The US registering interest in an Australian sitcom concept is not new.

Mother and Son, Sit Down, Shut Up (despite the fact that the original was a shocker) and Kath & Kim have been picked up, but Wilfred breaks new ground because Gann remained part of the package.

Gann was reluctant to be part of the remake, until realising he would have to endure seeing an American actor in the Wilfred suit if he turned the opportunity down.

In a pitch to producers (including Family Guy's David Zuckerman), it was asked why Wilfred, in the US version, should speak with an Australian accent.

The response was simple: Don't you know all dogs speak in an Australian accent.

Lord of the Rings star Elijah Wood was cast as Ryan (a significant variation on the Aussie version's character, Adam).

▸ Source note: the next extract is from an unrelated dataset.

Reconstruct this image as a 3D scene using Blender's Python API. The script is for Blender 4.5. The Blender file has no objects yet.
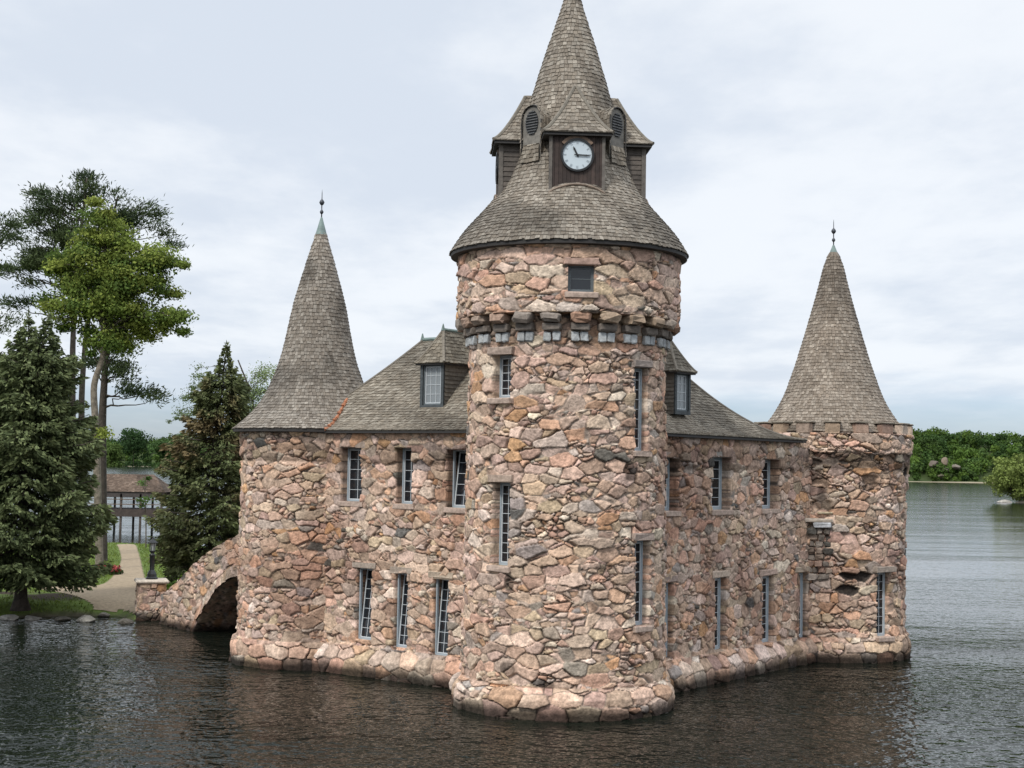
import bpy, math, random
import numpy as np
from mathutils import Matrix, Vector

# ------------------------------------------------------------------ camera, sky, sun, exposure
S = bpy.context.scene
COL = S.collection
F_PX, CAM_H = 1500.0, 7.0
PITCH, ROLL = math.atan((466 - 384) / F_PX), 0.0165
FW = np.array([0, math.cos(PITCH), math.sin(PITCH)])
R0 = np.array([1.0, 0, 0]); U0 = np.array([0, -math.sin(PITCH), math.cos(PITCH)])
RT = R0 * math.cos(ROLL) + U0 * math.sin(ROLL)
UP = U0 * math.cos(ROLL) - R0 * math.sin(ROLL)
CAM = np.array([0, 0, CAM_H])
cam = bpy.data.cameras.new("camera"); cam_o = bpy.data.objects.new("camera", cam); COL.objects.link(cam_o)
cam.sensor_width = 36; cam.sensor_fit = 'HORIZONTAL'; cam.lens = F_PX / 1024 * 36
cam.clip_start = 0.5; cam.clip_end = 20000
M = Matrix((list(RT) + [0], list(UP) + [0], list(-FW) + [0], [0, 0, 0, 1])).transposed()
M.translation = Vector(CAM); cam_o.matrix_world = M
S.camera = cam_o

SUN_EL, SUN_AZ = math.radians(46), math.radians(212)      # azimuth clockwise from +Y: behind the camera, to its left
W = bpy.data.worlds.new("World"); S.world = W; W.use_nodes = True
nt = W.node_tree; nt.nodes.clear()
def nd(t, kind, **kw):
    n = t.nodes.new(kind)
    for k, v in kw.items(): setattr(n, k, v)
    return n
def mth(t, op, a, b=None, c=None, clamp=False):
    n = nd(t, 'ShaderNodeMath', operation=op); n.use_clamp = clamp
    for i, x in enumerate((a, b, c)):
        if x is None: continue
        if isinstance(x, (int, float)): n.inputs[i].default_value = x
        else: t.links.new(x, n.inputs[i])
    return n.outputs[0]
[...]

Critically, Wood says, the new show is faithful to the essence of the original.

Wood says producers were expecting an audience of about 1.5 million when the sitcom made its US debut, but it reached more than four million.

"I can't imagine this show without Jason in it," Wood says. "I had been given an assurance he would be involved in it and that made me confident it would retain everything that was so special about it.

"Jason is fantastic. There are a lot of people here who are following what is happening in Australian comedy. Chris Lilley is a guy who has a real fan base here now.

"I got an impression of Jason, what he is like, once we started working.

"A lot of people were afraid that the show would be anaesthetised for US TV, but the only real difference is that we can't use the 'f' or the 'c' words or have nudity."

Wood, 30, is a rare kind of actor in celebrity-obsessed Hollywood. He's internationally renowned for a string of movie roles but, unlike many who began their careers in childhood, he's stayed on the straight and narrow.

Asked why it is he has avoided the pitfalls that can come with fame, excess, and taking yourself too seriously, he points to his mother, Debbie.

"I attribute it 100 per cent to how I was raised and my mother," he says.

"I had it drilled into me - humility and perspective. In my home life, I was never allowed to consider myself any more or less important than anyone else."